Scappavano dai centri d’accoglienza
La “prima accoglienza” avveniva a Palermo ed Agrigento. Come sempre gli immigrati, una volta sbarcati, vengono portati nei centri clandestini della città palermitana: un ritrovo nei pressi di piazza Ballarò, oltre che in vicolo Santa Rosalia all’attivo di un magazzino dove vengono ammucchiate le persone in procinto di partire per il Nord Italia. Una volta che gli immigrati venivano registrati, la stessa organizzazione criminale, attraverso una struttura a cellule, aiutava i migranti a fuggire dai centri d’accoglienza per poi essere portati Roma o Milano, da dove proseguivano il loro viaggio verso le destinazioni programmate. Durante l’estate del 2015 il gruppo criminale avrebbe gestito almeno sei sbarchi, con i quali giunsero a Palermo oltre 4mila migranti che vennero poi selezionati ed alcuni mandati nella città capitolina.

Negozio di profumi fungeva da centrale
È proprio nei pressi del quartiere di Roma Termini che alcuni eritrei gestivano le entrate, pari a centinaia di migliaia di euro, grazie ad una centralina finanziaria: la centrale era un negozio di profumi di via Volturno e, dietro al bancone, gli organizzatori ricevevano i pagamenti per i viaggi di chi poteva permettersi le tariffe altissime. Il negozio era stato posto sotto sequestro dalle forze dell’ordine già dal 13 giugno, dove furono sequestrati 526mila euro e 25mila dollari in contanti, oltre ad un libro mastro con nominativi di stranieri e utenti di riferimento.

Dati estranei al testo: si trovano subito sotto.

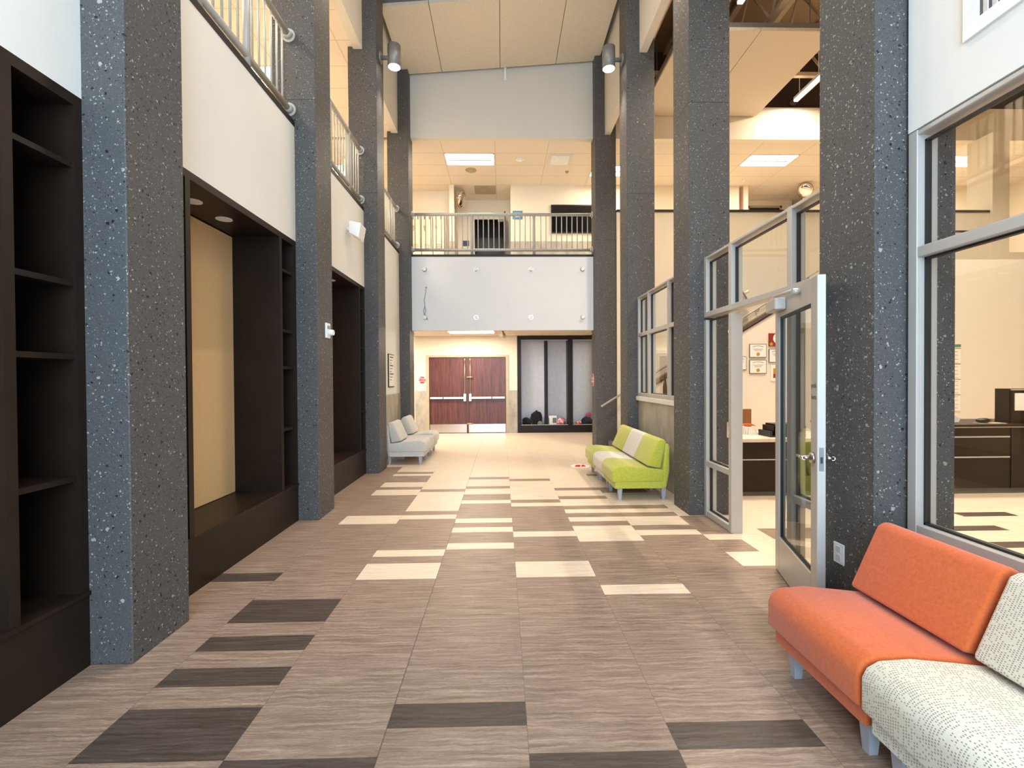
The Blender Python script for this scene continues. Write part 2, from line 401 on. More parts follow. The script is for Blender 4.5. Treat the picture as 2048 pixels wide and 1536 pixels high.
# left wall: white bands over the cases, full wall in the last bay, entrance bay
wl = MB()
for a, b in ((YB, CY[0]), (CY[0]+CD, CY[1]), (CY[1]+CD, CY[2]), (CY[2]+CD, CY[3])):
    wl.box(WL-0.2, WL, a, b, ZCAB, Z2-0.02)
wl.box(WL-0.2, WL, CY[3]+CD, CY[4], 1.28, Z2-0.02)
struct('wall_left', wl, 'white')
struct('wall_left_wainscot', MB().box(WL-0.2, WL+0.012, CY[3]+CD, CY[4], 0, 1.28), 'block')
struct('trim_left', MB().box(WL-0.02, WL+0.006, CY[3]+CD, CY[4], 1.28, 1.295), 'alu')
bs = MB()
for a, b in zip([c+CD for c in CY[:-1]], CY[1:]): bs.box(WL-0.22, WL+0.004, a, b, Z2-0.02, Z2+0.045)
struct('trim_left_balcony', bs, 'blackstrip')
hl = MB()
for a, b in zip([c+CD for c in CY[:-1]], CY[1:]): hl.box(WL-0.15, WL, a, b, 7.19, ZDECK)
struct('wall_left_upper', hl, 'gray_paint')
# slabs
sl = MB().box(XLO, WL-0.2, YB, 16.2, Z2-0.3, Z2).box(WL-0.2, 9.0, 11.0, 16.2, ZC1+0.02, Z2-0.001).box(9.0, XO, 10.8, 16.2, ZC1+0.02, Z2-0.001)
struct('floor_upper', sl, 'cream')
# upper ceilings
struct('ceiling_upper', MB().box(XLO, WL-0.15, YB, 11.0, ZC2, ZC2+0.05).box(XLO, XO, 11.12, 16.2, ZC2, ZC2+0.05), 'ceil')
struct('ceiling_corridor', MB().box(XLO, 2.6, 11.12, YF, ZC1, ZC1+0.03), 'ceil')
struct('wall_left_outer', MB().box(XLO-0.1, XLO, YB, 16.2, 0, ZDECK), 'cream')
struct('wall_left_gallery', MB().box(-5.5, -5.4, YB, 12.0, Z2, ZC2), 'cream')
# cross-corridor fascia and header
fa = MB().box(XL+0.004, XR-0.004, 10.98, 11.12, ZS, Z2-0.02)
struct('wall_far_fascia', fa, 'fascia')
struct('trim_far_balcony', MB().box(XL+0.004, XR-0.004, 10.97, 11.2, Z2-0.02, Z2+0.03), 'blackstrip')
struct('wall_far_header', MB().box(-2.5, 2.5, 10.98, 11.12, ZC2-0.01, ZDECK), 'gray_paint')
struct('wall_right_header', MB().box(2.5, XO, 10.98, 11.12, ZC2-0.01, 7.97), 'cream')
hr = MB()
for a, b in zip([c+CD for c in CY[:-1]], CY[1:]): hr.box(WR+0.03, WR+0.16, a, b, 7.175, ZDECK)
struct('wall_right_upper', hr, 'gray_paint')
# ground floor far wall
wf = MB().box(XLO, -2.23, YF, YF+0.1, 1.26, ZC1).box(-2.23, 0.20, YF, YF+0.1, 2.31, ZC1).box(0.20, 0.452, YF, YF+0.1, 1.26, ZC1).box(2.9, 5.0, YF, YF+0.1, 0, ZC1)
struct('wall_far', wf, 'cream')
struct('wall_far_wainscot', MB().box(XLO, -2.23, YF-0.012, YF+0.1, 0, 1.26).box(0.20, 0.452, YF-0.012, YF+0.1, 0, 1.26), 'block')
struct('trim_corridor_corner', MB().box(-2.47, -2.40, 12.9, 13.0, 0, ZC1), 'white')
# upper far walls
uw = MB()
uw.box(0.28, 7.0, 13.65, 13.75, 5.6, ZC2).box(-1.50, -1.36, 13.65, 14.9, 5.6, ZC2).box(0.28, 0.36, 13.75, 14.9, 5.6, ZC2)
uw.box(XLO, -1.36, 14.1, 14.2, Z2, ZC2).box(-1.36, -0.83, 14.8, 14.9, Z2, ZC2).box(0.14, 0.36, 14.8, 14.9, Z2, ZC2).box(-0.83, 0.14, 14.8, 14.9, 6.62, ZC2)
uw.box(7.13, 7.27, 13.65, 14.9, 5.6, ZC2).box(7.27, 7.85, 14.8, 14.9, Z2, ZC2).box(8.95, 9.3, 14.8, 14.9, Z2, ZC2).box(7.85, 8.95, 14.8, 14.9, 7.02, ZC2).box(8.95, XO, 13.65, 13.75, 5.6, ZC2)
struct('wall_upper_far', uw, 'cream')
uwb = MB().box(0.27, 7.0, 13.64, 13.75, Z2, 5.6).box(-1.51, -1.35, 13.64, 14.9, Z2, 5.6).box(7.12, 7.28, 13.64, 14.9, Z2, 5.6).box(8.95, XO, 13.64, 13.75, Z2, 5.6)
struct('wall_upper_wainscot', uwb, 'block')
struct('wall_upper_orange', MB().box(7.0, 7.13, 14.1, 14.2, Z2, 7.12).box(6.9, 7.0, 13.75, 14.2, Z2, 7.12), 'orange_wall')
struct('wall_upper_dark_rooms', MB().box(-0.95, 0.3, 15.9, 16.0, Z2, ZC2).box(7.3, 9.5, 15.9, 16.0, Z2, ZC2), 'black')
# right side: office back wall with dark cap, outer walls
struct('wall_office_back', MB().box(2.646, 11.5, 10.68, 10.8, 0, 5.40).box(11.5, XO, 10.68, 10.8, 0, Z2), 'cream')
struct('trim_office_cap', MB().box(2.646, 11.35, 10.655, 10.82, 5.40, 5.45), 'blackstrip')
struct('trim_office_ledge', MB().box(7.6, 11.35, 10.66, 10.68, 4.94, 4.98), 'blackstrip')
struct('wall_office_pier', MB().box(11.35, 11.75, 10.60, 11.2, 0, ZC2), 'cream')
struct('wall_right_outer', MB().box(XO, XO+0.1, YB, 16.2, 0, ZDECK), 'cream')
struct('wall_back_office', MB().box(2.4, XO, YB-0.1, YB, 0, ZDECK).box(XLO, -2.33, YB-0.1, YB, 0, ZDECK), 'cream')
struct('wall_void', MB().box(2.5, XO, 11.5, 11.6, ZC2+0.05, ZDECK).box(XLO, WL-0.15, 11.5, 11.6, ZC2+0.05, ZDECK), 'voidwall')
struct('wall_rear_outer', MB().box(XLO, XO, 16.2, 16.3, 0, ZDECK), 'cream')
struct('ceiling', MB().box(XLO, XO, YB, 16.2, ZDECK, ZDECK+0.1), 'deck')
# right wall of the near bay: block below the window, painted wall above
struct('wall_right', MB().box(WR-0.02, WR+0.14, YB, CY[0], 2.99, 7.2).box(WR-0.02, WR+0.14, CY[0]+CD, CY[1]-0.02, 2.99, 7.2), 'white')
struct('wall_right_base', MB().box(WR, WR+0.14, YB, CY[0], 0, 0.70).box(WR, WR+0.14, CY[0]+CD, CY[1]-0.02, 0, 0.70).box(WR-0.005, WR+0.14, CY[2]+CD, CY[3], 0, 1.22), 'block')
struct('trim_right', MB().box(WR-0.05, WR+0.16, CY[2]+CD, CY[3], 1.22, 1.29, 0.006), 'white')
# entrance glazing behind the camera
ent = sthing('window_4', (0, YB, 0))
fr = MB()
for x in (-2.3, -1.15, 0.0, 1.15, 2.3): fr.box(x-0.04, x+0.04, YB-0.1, YB, 0, 8.0)
for z in (0.05, 2.3, 4.4, 6.2, 7.95): fr.box(-2.33, 2.36, YB-0.09, YB-0.01, z-0.04, z+0.04)
fr.build('window_frame', 'alu', ent)
MB().box(-2.33, 2.36, YB-0.055, YB-0.045, 0.05, 8.0).build('window_glass', 'glass', ent)
struct('wall_back', MB().box(-2.4, 2.45, YB-0.1, YB, 8.0, ZDECK), 'white')

# ------------------------------------------------------------------ columns
side = {0: 'the near wall', 1: 'nearest', 2: 'second', 3: 'third', 4: 'farthest'}
clab = {
 ('L', 1): 'dark speckled terrazzo column between the black bookcase and the tan niche', ('R', 1): 'dark speckled terrazzo column behind the orange chair, with white outlet',
 ('L', 2): 'dark speckled terrazzo column with a white thermostat on its side', ('R', 2): 'dark speckled terrazzo column between glass door and green chairs',
 ('L', 3): 'dark speckled terrazzo column with lit cylinder lamp, beside grey chairs', ('R', 3): 'dark speckled terrazzo column with lit cylinder lamp, behind green chairs',
 ('L', 4): 'far dark terrazzo column behind the grey chairs, beside red double doors', ('R', 4): 'far dark terrazzo column with a red sign, beside the stair handrail'}
for i in range(5):
    for s, x0 in (('L', XL-CD), ('R', XR)):
        mb = MB().box(x0, x0+CD, CY[i], CY[i]+CD, 0, ZDECK, 0.006, 1)
        o = mb.build('column', 'terrazzo'); tag(o, clab.get((s, i), 'dark speckled terrazzo column beside the entrance glazing behind the viewer'), 'column', 'terrazzo columns of the atrium', 'thing')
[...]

Sullo stesso quaderno era stilato anche un tariffario specifico che indicava i prezzi: dalla sostituzione della fotografia su documenti rilasciati ad altri, ai matrimoni simulati in Somalia o Etiopia con stranieri già residenti, fino alla gestione dei falsi ricongiungimenti famigliari del costo di 10mila euro. Proprio le richieste di ricongiungimento venivano poi inoltrate alle prefetture italiane e la mancanza di comunicazione tra gli uffici territoriali di governo rendeva facile aggirare i controlli, facendo il resto. Il sistema, descritto da Atta, è stato riscontrato anche nel corso delle indagini della procura palermitana e dei funzionari della polizia di stato. Il racconto dell’ex scafista, raccolto durante le indagini condotte dalla polizia di Stato di Palermo e dal servizio centrale diretto da Renato cortese, riporta: «A Roma il mercoledì ed il sabato, vengono consegnate ingentissime somme di denaro dai commercianti che vengono dall’Etiopia. Questi pagamenti si riferiscono più che altro ai trasporti che vengono effettuati in Europa».

Gli arresti
È stato proprio grazie alle dichiarazioni del pentito che la polizia di Palermo ha concluso l’operazione “Glauco 3” con 38 arresti: 25 eritrei, 12 etiopi e tra di loro anche un italiano. I fermi sono stati eseguiti dalla polizia di Stato nelle province di Palermo, Roma, Viterbo, Agrigento, Catania, Trapani, Milano, Lecco, Macerata e Genova. I reati di cui sono stati accusati sono associazione per delinquere finalizzata al favoreggiamento dell’immigrazione clandestina, esercizio abusivo dell’attività di intermediazione finanziaria e associazione per delinquere finalizzata al traffico di stupefacenti. Sembra siano coinvolti anche alcuni imprenditori italiani, ma non sono ancora stati individuati. Le indagini proseguono.